Qual o real interesse do senador nestes leilões? Diante da atual conjuntura política nada favorável ao pai presidente, cabe dizer que o sucesso do megaleilão tão esperado por Paulo Guedes e Bolsonaro seria visto como uma grande conquista política do governo.
Truculência da segurança
Uma representação de petroleiros foi impedida de ficar no hall do hotel pela PMRJ, cujo comandante recebia ordens de um cidadão estrangeiro que não portava qualquer identificação, mas que, segundo informações, seria responsável pela segurança do hotel. Um homem com credencial da ANP, dizendo-se policial militar, chegou a ameaçar de prisão o petroleiro aposentado Silvio Sinedino, que tentava se credenciar.
6ª Rodada de Partilha
Nesta quinta-feira (7), acontece, pela manhã, no mesmo hotel, a 6ª Rodada da Partilha de Produção – Pré-Sal que vai ofertar as áreas de Aram, Bumerangue, Cruzeiro do Sul, Sudoeste de Sagitário e Norte de Brava. Há 17 empresas habilitadas a participar do certame. As áreas ofertadas totalizam R$ 7,85 bilhões a serem pagos em bônus de assinatura pelos respectivos vencedores.
Perigo disfarçado
Teoricamente o resultado de hoje seria uma vitória da Petrobrás, porém, além do fato de pagar pelo que já era dela, temos um agravante que não pode passar no esquecimento: o instrumento denominado Acordo de Coparticipação.

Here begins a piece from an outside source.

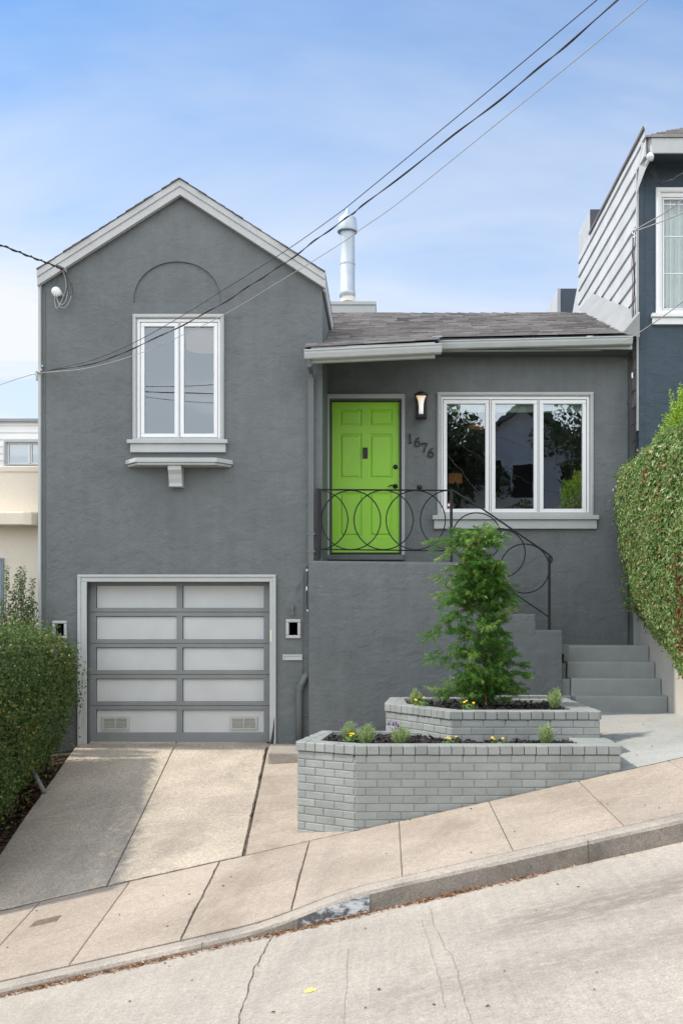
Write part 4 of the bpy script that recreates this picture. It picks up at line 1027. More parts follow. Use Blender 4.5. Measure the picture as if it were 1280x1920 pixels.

Criou-se do nada (sem análogo na indústria do petróleo mundial, sem discussão no Congresso, sem lei específica), em Resolução CNPE nº2 e portaria do Ministério de Minas e Energia nº265, o tal Acordo de Coparticipação, o qual será submetido à ANP em até 18 meses a partir de 31 de março de 2020. Após a submissão, a ANP tem prazo de 2 meses, prorrogáveis por mais dois meses, para concordar ou não com a proposta de acordo. Apenas após a assinatura deste acordo é que a Petrobrás irá receber de cada multinacional a compensação pelos investimentos realizados nas áreas até então.
Por causa deste “acordo”, a configuração atual do consórcio com as empresas chinesas pode mudar: CNODC e CNOOC poderão elevar para 10% cada uma a fatia de 5% adquirida hoje ou decidir sair totalmente do empreendimento. De acordo com a Petrobras em nota a um veículo de imprensa, “o acordo de coparticipação deverá ser finalizado até setembro de 2021, sendo que, até esta data, as parceiras da Petrobras no consórcio têm o direito de adquirir mais 5% de participação cada ou, na data limite, caso o acordo não tenha sido assinado com a Pré-Sal Petróleo S.A. (PPSA), de deixar o consórcio”.
Uma vez que as áreas do excedente leiloadas não têm mais risco exploratório, a Petrobrás deverá ser compensada pelos investimentos realizados nos campos (perfuração de poços, infraestrutura, unidades definitivas de produção, etc) até a data efetiva do Acordo de Coparticipação. O valor das indenizações que teriam de ser feitas à Petrobrás foi apontado por veículos de comunicação como a principal razão para que empresas estrangeiras desistissem de fazer ofertas, segundo executivos e advogados presentes no leilão.
Certamente o governo criará saídas para que tais campos não arrematados sejam leiloados de forma “conveniente”.O fato é que se qualquer multinacional fosse contratada pela União, na reunião do CNPE de 2014, para produzir o volume do excedente da Cessão Onerosa, este leilão não teria acontecido. Enquanto isso, prefeitos e governadores, de situação e oposição, apenas desejam sua parte no bolão destes vergonhosos crimes de lesa pátria que ocorrem rotineiramente neste país.